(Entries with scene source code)

□ □ □ □ □

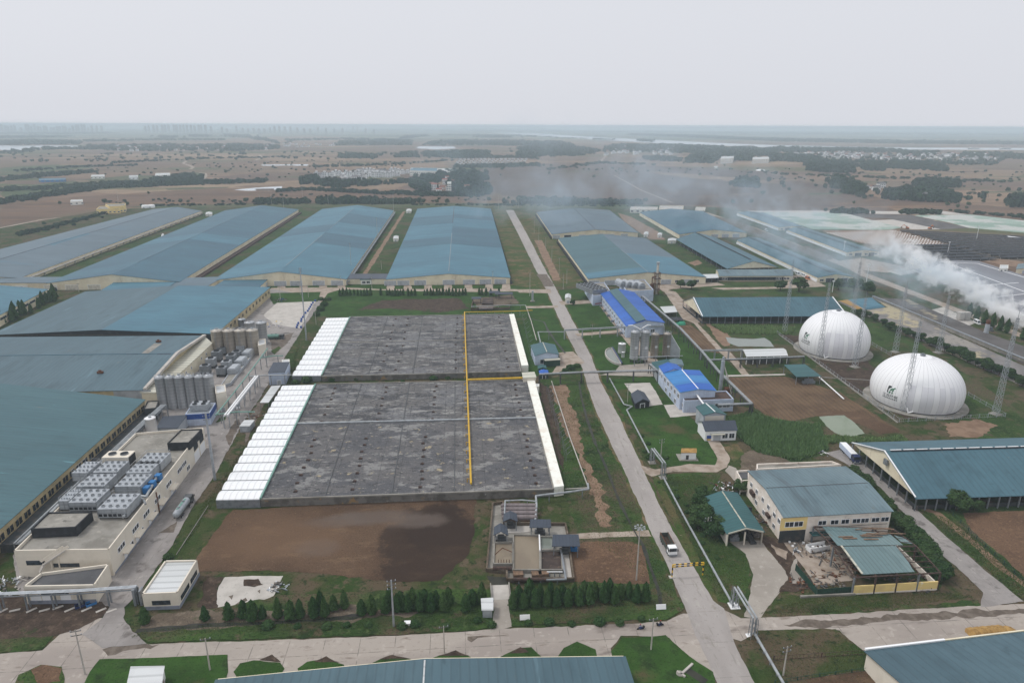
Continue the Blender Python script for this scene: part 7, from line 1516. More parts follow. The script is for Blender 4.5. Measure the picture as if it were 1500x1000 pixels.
def tanker(label, pxp, a, b, mt, L=11.5, cabmat='steel_dark'):
    t_ = thing('tank_truck', label, 'truck', P(*pxp), face(a, b)); MB().box(-L/2, L/2, -.5, .5, .65, .95).build('chassis', 'steel_dark', t_); wheels(t_, (-L/2+1, -L/2+2.3, L/2-4, L/2-1.2), 2.5, .5)
    m = MB(); m.cyl((-L/2, 0, 2.1), (L/2-3, 0, 2.1), 1.15, 18); m.ball((-L/2, 0, 2.1), 1.14, 12, 7); tk = m.build('tank', mt, t_, smooth=False); MB().box(-L/2+1, L/2-4, -.35, .35, 3.2, 3.32).build('walkway', 'pipe_teal', tk)
    for x in (-L/2+2, 0): MB().cyl((x, 0, 3.2), (x, 0, 3.6), .4, 10).build('hatch', 'steel', tk)
    cabm(t_, L/2-2.6, L/2-.1, 2.5, .95, 2.0, cabmat); return t_
tanker('silver tank truck parked beside the chiller building', (270, 747), (258, 762), (287, 722), 'galvanised')
tanker('green grey tank truck standing behind the pale silo', (405, 497), (393, 497), (419, 496), 'pipe_teal', 9)
lt = thing('long_truck', 'white topped long lorry with navy cab next to the big barn', 'truck', P(1244, 669), face((1230, 655), (1254, 680))); L = 13
MB().box(-L/2, L/2, -.5, .5, .7, 1.0).build('chassis', 'steel_dark', lt); wheels(lt, (-5.2, -4, -2.8, 2.6, 5), 2.5, .5); MB().box(-L/2, L/2-3, -1.25, 1.25, 1.05, 1.3).box(-L/2, L/2-3, -1.25, -1.17, 1.3, 3.0).box(-L/2, L/2-3, 1.17, 1.25, 1.3, 3.0).box(-L/2, -L/2+.1, -1.17, 1.17, 1.3, 3.0).build('trailer', 'wall_paleblue', lt)
m = MB(); m.box(-L/2+.02, L/2-3.05, -1.15, 1.15, 2.7, 3.05); m.build('load_cover', 'paint_white', lt); cabm(lt, L/2-2.6, L/2-.1, 2.5, 1.0, 2.2, 'paint_navy')
def van(label, pxp, a, b, mt='paint_white', L=5, name='van', h=1.2):
    v = thing(name, label, 'van' if name == 'van' else 'truck', P(*pxp), face(a, b)); m = MB(); m.hexa([(-L/2, -.9, .35), (L/2, -.9, .35), (L/2, .9, .35), (-L/2, .9, .35)], [(-L/2, -.9, 1.0), (L/2-.1, -.88, 1.0), (L/2-.1, .88, 1.0), (-L/2, .9, 1.0)]); m.hexa([(-L/2, -.9, 1.0), (L/2-.9, -.88, 1.0), (L/2-.9, .88, 1.0), (-L/2, .9, 1.0)], [(-L/2+.15, -.78, 1.0+h*.8), (L/2-1.6, -.76, 1.0+h*.8), (L/2-1.6, .76, 1.0+h*.8), (-L/2+.15, .78, 1.0+h*.8)]); bo = m.build('body', mt, v, recalc=True)
    MB().hexa([(L/2-1.0, -.75, 1.08), (L/2-.9, -.75, 1.08), (L/2-.9, .75, 1.08), (L/2-1.0, .75, 1.08)], [(L/2-1.55, -.68, 1.0+h*.74), (L/2-1.45, -.68, 1.0+h*.74), (L/2-1.45, .68, 1.0+h*.74), (L/2-1.55, .68, 1.0+h*.74)]).build('windscreen', 'glass', bo, recalc=True)
    for s_ in (-1, 1): MB().box(-L/2+.5, L/2-1.6, s_*.88-.02, s_*.88+.02, 1.15, 1.0+h*.65).build('side_window', 'glass', bo)
    wheels(v, (-L/2+.9, L/2-.9), 1.8, .34); return v
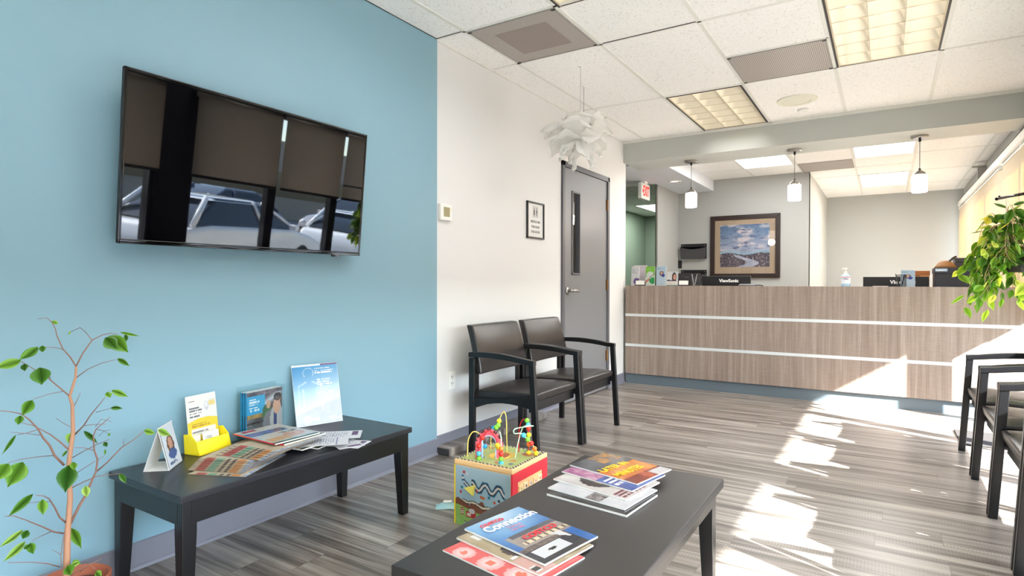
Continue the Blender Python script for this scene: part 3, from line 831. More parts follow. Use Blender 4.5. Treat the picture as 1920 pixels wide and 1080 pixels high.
# local: +x faces the room, z up; leans forward at the top
TW, THh = .562, .612
b = MB(); b.box(-.016, -.004, -TW, TW, 0, THh); b.box(-.055, -.016, -TW * .8, TW * .8, .04, .52)
b.build('case', BLACKP, t, bevel=.004)
f = MB(); e = .011
f.box(-.006, .004, -TW, -TW + e, 0, THh).box(-.006, .004, TW - e, TW, 0, THh).box(-.006, .004, -TW, TW, THh - e, THh).box(-.006, .004, -TW, TW, 0, .017)
f.build('bezel', GLOSSB, t, bevel=.003)
MB().box(-.004, .001, -TW + e, TW - e, .016, THh - e).build('screen', SCREEN, t)
MB().box(-.01, .004, TW - .175, TW - .135, -.010, .002).build('sensor', GLOSSB, t, bevel=.002)
MB().box(-.095, -.055, -.2, .2, .15, .45).build('wall_mount', BLACKP, t)
tag(t, 'large flat television tilted down from the blue wall, reflecting parked cars', 'television')

# ------------------------------------------------------------------ things on the walls
t = empty('thermostat', (XW, 2.918, 1.506))
MB().box(0, .026, -.058, .058, -.052, .052).build('housing', WHITEP, t, bevel=.006)
MB().box(.0262, .0275, -.030, .030, -.028, .032).build('display', mat('olive_lcd', hx(146, 140, 104), .25), t)
MB().box(.0262, .029, .036, .046, .006, .026).build('button', mat('cream_button', hx(238, 226, 196), .4), t)
tag(t, 'white thermostat with an olive display at the edge of the blue wall', 'thermostat')
t = empty('framed_notice', (XW, 4.066, 1.559)); W, H_ = .134, .145
f = MB(); e = .013
f.box(0, .016, -W, -W + e, -H_, H_).box(0, .016, W - e, W, -H_, H_).box(0, .016, -W, W, H_ - e, H_).box(0, .016, -W, W, -H_, -H_ + e)
f.build('frame', BLACKP, t, bevel=.002)
MB().box(.002, .006, -W + e, W - e, -H_ + e, H_ - e).build('notice_paper', PAPER, t)
DKT = mat('dark_print', hx(52, 50, 52), .6)
p = MB()
p.box(.0062, .0068, -.040, .040, .028, .030).box(.0062, .0068, -.040, .040, .108, .110).box(.0062, .0068, -.040, -.0385, .028, .11).box(.0062, .0068, .0385, .040, .028, .11)
for s in (-1, 1):
    p.box(.0062, .0068, s*.019 - .0075, s*.019 + .0075, .058, .085); p.box(.0062, .0068, s*.019 - .006, s*.019 - .001, .036, .058)
    p.box(.0062, .0068, s*.019 + .001, s*.019 + .006, .036, .058)
    p.cyl((.0062, s*.019, .095), (.0068, s*.019, .095), .0065, seg=14)
p.prism([(-.029, .046), (-.009, .046), (-.019, .080)], 'x', .0062, .0068)
p.box(.0062, .0068, -.001, .001, .036, .104)
p.build('pictogram', DKT, t)
for s, z in (('RESTROOMS', -.012), ('THROUGH', -.052), ('THIS DOOR', -.092)):
    text_part(s, .026, DKT, t, (.0064, 0, z), (pi/2, 0, pi/2), .0002, bold=.02)
tag(t, 'small black framed restroom notice on the white wall left of the door', 'sign')
def outlet(name, loc, rz, m, label, duplex=True):
    t = empty(name, loc, rz)
    MB().box(0, .006, -.036, .036, -.058, .058).build('cover_plate', m, t, bevel=.002)
    d = MB()
    for z in (-.02, .02):
        d.box(.0062, .0072, -.009, -.006, z - .006, z + .007).box(.0062, .0072, .006, .009, z - .006, z + .007).cyl((.0062, 0, z - .012), (.0072, 0, z - .012), .0025, seg=8)
    d.build('sockets', mat('socket_slot', hx(70, 70, 72), .5), t)
    return tag(t, label, 'power outlet')
outlet('wall_outlet', (XW, 3.0, .435), 0, WHITEP, 'white power outlet low on the white wall beside the nearer armchair')
outlet('wall_outlet', (-2.600, 8.80, 1.345), -pi/2, BLACKP, 'black wall outlet left of the framed landscape picture')
# file pockets
def pocket(z, label):
    t = empty('wall_file_pocket', (-2.388, 8.80, z))
    MB().box(-.188, .188, -.012, 0, .0, .22).build('back_plate', BLACKP, t, bevel=.004)
    n = 10; top = []; bot = []
    pts = [(-.188, .17)] + [(-.188 + .376 * i / 12, .165 - .030 * sin(pi * i / 12) ** 2) for i in range(13)] + [(.188, .17), (.176, .0), (-.176, .0)]
    MB().prism(pts, 'y', -.062, -.056).build('front_panel', mat('smoked_mesh', hx(62, 62, 64), .4), t)
    MB().prism([(-.188, .17), (-.176, 0), (-.170, 0), (-.182, .17)], 'y', -.06, -.01).prism([(.182, .17), (.170, 0), (.176, 0), (.188, .17)], 'y', -.06, -.01).box(-.176, .176, -.06, -.01, 0, .005).build('side_panel', BLACKP, t)
    for s in (-1, 1): MB().cyl((s*.16, -.016, .195), (s*.16, -.012, .195), .006, seg=12).build('screw', STEEL, t)
    return tag(t, label, 'file holder')
pocket(1.425, 'upper black file pocket on the grey wall beside the framed picture')
pocket(1.040, 'lower black file pocket, half hidden behind the monitor on the counter')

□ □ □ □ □

_Goal of the exercise_. Reproduce the lines exactly, taking as the first line the one with "Continue the Blender Python script for this scene: part 3, from" and as the last line the one with "tag(t, 'large flat", and include nothing else.

_Written solution_.
Continue the Blender Python script for this scene: part 3, from line 831. More parts follow. Use Blender 4.5. Treat the picture as 1920 pixels wide and 1080 pixels high.
# local: +x faces the room, z up; leans forward at the top
TW, THh = .562, .612
b = MB(); b.box(-.016, -.004, -TW, TW, 0, THh); b.box(-.055, -.016, -TW * .8, TW * .8, .04, .52)
b.build('case', BLACKP, t, bevel=.004)
f = MB(); e = .011
f.box(-.006, .004, -TW, -TW + e, 0, THh).box(-.006, .004, TW - e, TW, 0, THh).box(-.006, .004, -TW, TW, THh - e, THh).box(-.006, .004, -TW, TW, 0, .017)
f.build('bezel', GLOSSB, t, bevel=.003)
MB().box(-.004, .001, -TW + e, TW - e, .016, THh - e).build('screen', SCREEN, t)
MB().box(-.01, .004, TW - .175, TW - .135, -.010, .002).build('sensor', GLOSSB, t, bevel=.002)
MB().box(-.095, -.055, -.2, .2, .15, .45).build('wall_mount', BLACKP, t)
tag(t, 'large flat television tilted down from the blue wall, reflecting parked cars', 'television')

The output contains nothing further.